How do I research what other athletes a college is recruiting for football or basketball? Is this worth doing when seeking an offer?

How do I research what other prospects a college is recruiting?Think about how difficult it would be as a national recruit in the early 1990s.  Let’s just say that you were rated a top 150 recruit by a magazine and had football coaches from all over the country trying to sign you.  If you were from Texas, schools like Notre Dame, Nebraska, Miami, Oklahoma, and other powerhouses at that time were doing everything they could to end up with you on their roster.  These coaches could say whatever they want to you as a recruit and you were extremely limited on being able to do any fact checking.

If Nebraska offered you a scholarship and was telling you that you are their number one recruit and that they are not recruiting any other running backs, how would you verify that in the early 1990s?  Well, the good news is that with the expansion of the Internet things have changed greatly in the past two decades.  This has made things much easier for recruits to check in on who else their favorite schools are recruiting.  As a football recruit (or a recruit for any other sport), it makes things much easier on your end these days.

The advantage of having the power of the Internet is that there are so many sites that you can look into that can help provide you with a great deal of information about which schools are recruiting what kids.  If you were a good enough football recruit to hear from Urban Meyer of Florida and have an offer on the table, it takes thirty seconds to look up “Florida Rivals” on Google, click on the site, and then click on the commitment list.

If you were an offensive line recruit who currently held a scholarship from the Gators, you could find out pretty quickly that they already have four commitments from other offensive linemen.  All four of these linemen have video highlights on the site as well so if you are a subscriber of Rivals, you can even see how your eventual competition stacks up to you on the field.  The Internet is a great thing!

The reason why I bring this up is because a user recently commented about how their grandson would be taking an official visit to Memphis for football recruiting.  If the family wants to know who else Memphis is after, there are a few things to really look into.  And each of these can give you a better feel for the recruiting picture at the school.  The added bonus is also finding out if coaches are being completely honest with you during the courting process.  Here are a few places to go to look up information:
Because Memphis is not a major player (outside of hoops of course), their sites with and may not be as strong as a Florida or a Texas.  It really just depends on the school but the first thing I would do for Division I programs is type in the school name and Rivals or Scout into Google and get to their home page.  Here is the Rivals site and here is the Scout site.

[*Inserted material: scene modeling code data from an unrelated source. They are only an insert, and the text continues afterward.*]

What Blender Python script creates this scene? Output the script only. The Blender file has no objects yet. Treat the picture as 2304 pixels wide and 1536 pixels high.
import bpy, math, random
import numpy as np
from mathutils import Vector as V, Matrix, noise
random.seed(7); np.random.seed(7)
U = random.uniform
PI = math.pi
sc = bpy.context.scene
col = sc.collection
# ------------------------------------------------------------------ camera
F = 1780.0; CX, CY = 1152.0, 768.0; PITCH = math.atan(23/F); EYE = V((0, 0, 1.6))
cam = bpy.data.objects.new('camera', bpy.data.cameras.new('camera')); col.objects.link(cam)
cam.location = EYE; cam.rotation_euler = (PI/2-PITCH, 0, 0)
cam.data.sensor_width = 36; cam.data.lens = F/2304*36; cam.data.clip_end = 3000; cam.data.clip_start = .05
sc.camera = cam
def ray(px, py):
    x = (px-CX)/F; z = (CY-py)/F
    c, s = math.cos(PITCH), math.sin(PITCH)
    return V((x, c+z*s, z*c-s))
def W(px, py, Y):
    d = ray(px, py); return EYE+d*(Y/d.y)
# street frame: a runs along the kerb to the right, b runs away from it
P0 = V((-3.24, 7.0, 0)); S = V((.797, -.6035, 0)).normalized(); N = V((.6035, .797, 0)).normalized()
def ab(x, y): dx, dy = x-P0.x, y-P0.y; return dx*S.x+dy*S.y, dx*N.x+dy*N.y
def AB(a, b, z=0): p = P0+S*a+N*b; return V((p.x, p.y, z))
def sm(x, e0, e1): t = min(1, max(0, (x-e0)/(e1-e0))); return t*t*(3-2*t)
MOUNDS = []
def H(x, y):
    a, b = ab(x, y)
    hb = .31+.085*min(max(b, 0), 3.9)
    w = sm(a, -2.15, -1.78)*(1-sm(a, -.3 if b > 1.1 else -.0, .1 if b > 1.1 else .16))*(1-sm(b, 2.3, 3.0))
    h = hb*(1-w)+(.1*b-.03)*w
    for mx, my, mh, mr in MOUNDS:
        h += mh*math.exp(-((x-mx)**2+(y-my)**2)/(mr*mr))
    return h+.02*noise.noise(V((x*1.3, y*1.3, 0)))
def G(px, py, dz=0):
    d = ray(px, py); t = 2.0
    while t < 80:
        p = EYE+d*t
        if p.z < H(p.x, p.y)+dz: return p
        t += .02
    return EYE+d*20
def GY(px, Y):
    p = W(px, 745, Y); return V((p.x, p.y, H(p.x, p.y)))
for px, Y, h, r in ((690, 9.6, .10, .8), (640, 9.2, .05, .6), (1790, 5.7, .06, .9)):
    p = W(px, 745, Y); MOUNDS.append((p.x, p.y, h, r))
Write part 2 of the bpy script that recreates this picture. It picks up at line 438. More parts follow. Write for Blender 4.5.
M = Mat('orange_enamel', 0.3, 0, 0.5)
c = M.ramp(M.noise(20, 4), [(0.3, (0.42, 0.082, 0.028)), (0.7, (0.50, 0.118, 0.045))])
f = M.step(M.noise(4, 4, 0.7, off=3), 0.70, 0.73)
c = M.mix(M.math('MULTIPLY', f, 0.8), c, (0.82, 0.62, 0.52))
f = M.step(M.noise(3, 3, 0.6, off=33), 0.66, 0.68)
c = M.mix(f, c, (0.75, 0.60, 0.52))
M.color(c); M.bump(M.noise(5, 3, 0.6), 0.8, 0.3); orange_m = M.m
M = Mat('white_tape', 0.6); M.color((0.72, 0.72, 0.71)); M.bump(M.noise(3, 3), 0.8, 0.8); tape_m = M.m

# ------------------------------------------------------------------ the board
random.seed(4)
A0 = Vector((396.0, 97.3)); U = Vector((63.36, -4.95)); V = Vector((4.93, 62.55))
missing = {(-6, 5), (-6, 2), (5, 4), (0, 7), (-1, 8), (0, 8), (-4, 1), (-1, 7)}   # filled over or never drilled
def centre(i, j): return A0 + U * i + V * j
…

For these sites, it appears that the site is updated more often and better overall.  So if you visit the site, you can quickly see that the Tigers have ten recruits committed in the Class of 2013.  For most of the bigger sites that are updated everyday, they area dead on with the commitment list.  But for a site like Memphis for football, there is a chance that they may be missing out on a few prospects.  That type of thing just happens for these sites that are not in BCS conferences.

Independent Message Boards
One of the best sources of information on Division I-AA football programs is independent message boards that are not linked to Rivals or Scout.  These forums have the true fans living there and they love to link articles with mentions of their school and the recruiting process.  They scour newspapers all over the country, Rivals, Scout, ESPN, and just about everywhere else to provide information.

If you wanted to learn more about the recruiting of Cal Poly and if you were really the only tight end they offered, finding an independent message board with information about them is a great help.  These schools may not always have a Rivals/Scout site but their true fans usually step up with an independent message board that is trafficked everyday.

Local Newspaper Sites
Most college programs love to have news of their commitments be public.  That is why most programs at any level love to let information sneak out about the latest commitment.  If there is a beat writer that covers Memphis, look up the local paper and see if you can find anything.  For a school the size of Memphis, there really is a lot of information about there regarding their football recruiting.  You just have to be a sleuth with the ability and skills to find it.